TOP's current exhibition displays works from Ishiuchi's "Hiroshima" series spanning from its inception to the present, including ethereal large-format color prints of tattered garments and newly photographed items donated for the 80th anniversary of the atomic bombing. Ishiuchi has deliberately applied what she calls a feminine perspective to the series, stating her hope was to "transform the prevailing, postwar images of Hiroshima from black and white into color, from public to private, from abstract male gaze to specific female gaze."
Aya Fujioka, a younger photographer from Hiroshima Prefecture, takes a notably different approach to her hometown's history in her work featured at "State of the Artist." While Fujioka's photography often explores broader themes of human experience and serendipitous moments, both series presented in the current exhibition center on Hiroshima. Her "Here Goes River" series captures everyday life from 2013 to 2017 through seemingly casual shots of students, tourists, and citizens navigating the city. One particularly striking image shows Japanese schoolgirls striking synchronized, anime-inspired poses with the Atomic Bomb Dome in the background, appearing to fly jubilantly through the air - suggesting that life, while overshadowed by history, is not entirely suppressed by it.

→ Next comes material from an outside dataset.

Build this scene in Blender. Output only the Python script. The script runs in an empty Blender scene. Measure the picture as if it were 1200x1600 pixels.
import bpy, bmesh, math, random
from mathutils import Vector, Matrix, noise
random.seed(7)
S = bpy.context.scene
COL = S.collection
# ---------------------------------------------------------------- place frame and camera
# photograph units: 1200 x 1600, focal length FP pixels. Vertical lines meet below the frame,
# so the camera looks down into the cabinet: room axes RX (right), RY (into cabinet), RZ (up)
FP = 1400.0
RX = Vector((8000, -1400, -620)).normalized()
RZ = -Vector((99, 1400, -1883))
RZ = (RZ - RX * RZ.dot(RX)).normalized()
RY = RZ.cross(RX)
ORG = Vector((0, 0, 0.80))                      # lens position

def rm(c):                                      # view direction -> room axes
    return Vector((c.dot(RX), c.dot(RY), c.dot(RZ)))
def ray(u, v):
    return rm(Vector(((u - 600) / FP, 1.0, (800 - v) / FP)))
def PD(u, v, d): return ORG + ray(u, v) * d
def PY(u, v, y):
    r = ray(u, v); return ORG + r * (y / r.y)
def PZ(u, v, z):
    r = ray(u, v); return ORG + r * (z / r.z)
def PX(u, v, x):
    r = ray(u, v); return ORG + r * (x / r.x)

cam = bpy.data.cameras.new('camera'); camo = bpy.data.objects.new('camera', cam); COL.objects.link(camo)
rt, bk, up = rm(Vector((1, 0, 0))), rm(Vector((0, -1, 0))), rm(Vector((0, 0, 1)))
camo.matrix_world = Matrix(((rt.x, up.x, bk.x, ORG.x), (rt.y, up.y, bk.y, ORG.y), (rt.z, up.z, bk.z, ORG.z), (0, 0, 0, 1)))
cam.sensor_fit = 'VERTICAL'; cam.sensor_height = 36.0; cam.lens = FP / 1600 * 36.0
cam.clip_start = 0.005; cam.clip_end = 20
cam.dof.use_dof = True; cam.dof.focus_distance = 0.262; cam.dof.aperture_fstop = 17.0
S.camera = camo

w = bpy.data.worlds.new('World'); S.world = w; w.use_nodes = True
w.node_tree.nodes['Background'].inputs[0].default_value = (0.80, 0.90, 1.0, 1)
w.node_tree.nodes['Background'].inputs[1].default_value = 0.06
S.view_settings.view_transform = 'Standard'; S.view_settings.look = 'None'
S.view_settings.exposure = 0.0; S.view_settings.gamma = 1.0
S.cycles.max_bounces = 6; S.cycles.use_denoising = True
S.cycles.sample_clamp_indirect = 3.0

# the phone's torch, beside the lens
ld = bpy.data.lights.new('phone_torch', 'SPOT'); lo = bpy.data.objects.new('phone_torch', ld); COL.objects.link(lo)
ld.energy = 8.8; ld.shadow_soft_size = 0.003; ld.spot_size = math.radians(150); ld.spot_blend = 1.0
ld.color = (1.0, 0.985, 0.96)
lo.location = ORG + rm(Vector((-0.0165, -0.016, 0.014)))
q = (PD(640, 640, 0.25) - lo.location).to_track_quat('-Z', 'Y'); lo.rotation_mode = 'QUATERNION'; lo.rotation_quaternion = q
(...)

Tohoku-based photographer Lieko Shiga brings a darker perspective to her work, never shying away from "the grisly face of modernity and those left in its bulldozing path." TOP presents a selection spanning her early through latest works from series including "Canary" and "Human Spring." A particularly powerful 2021 image shows what appears to be a nighttime junkyard but actually depicts heavy machinery relocated to a Fukushima mountaintop. These metallic remnants were rescued from tsunami debris by a man who felt sympathy for the machines, saying: "Someday these guys might save me. I could sell the iron, but rather than doing that... I let them rest here." Shiga notes in her exhibition statement that the man's actions reflect on "the unsustainable scrap-and-build ethos of our times."
Shiga's work can also be viewed at "In the midst of," a two-person exhibition with video artist Chikako Yamashiro at Artizon Museum running until January 12, 2026. While primarily known as a video artist, Yamashiro's work resonates with contemporary photographers, particularly Mao Ishikawa (also featured in "I'm So Happy You Are Here"), who similarly explores Okinawa's geopolitical history from an insider's perspective. Yamashiro's colorful, narrative-driven, and experimental style mirrors that of many Generation X women photographers, lacing heavy subjects with humor and hope.
At Artizon, Yamashiro presents "Recalling(s)," a six-channel video installation that weaves together memories of her father's life with other experiences of war, colonialism, and their lasting effects. Shiga's contribution, "Nanumokanumo, Anything and Everything," creates an immersive environment of images, sound, and sculpture that pushes both the physical and conceptual boundaries of photography. True to form, Shiga provides a visceral encounter with northern Japan's traumas, which serve as indicators of broader societal issues.
Like many of her peers and predecessors among Japanese women photographers, Shiga offers what can be characterized as a critical, humane, and urgent perspective on life lived on society's margins. These artists collectively represent a powerful counter-narrative to traditional photographic discourse, demonstrating how women behind the camera have consistently challenged established visual conventions while documenting experiences often overlooked by their male counterparts.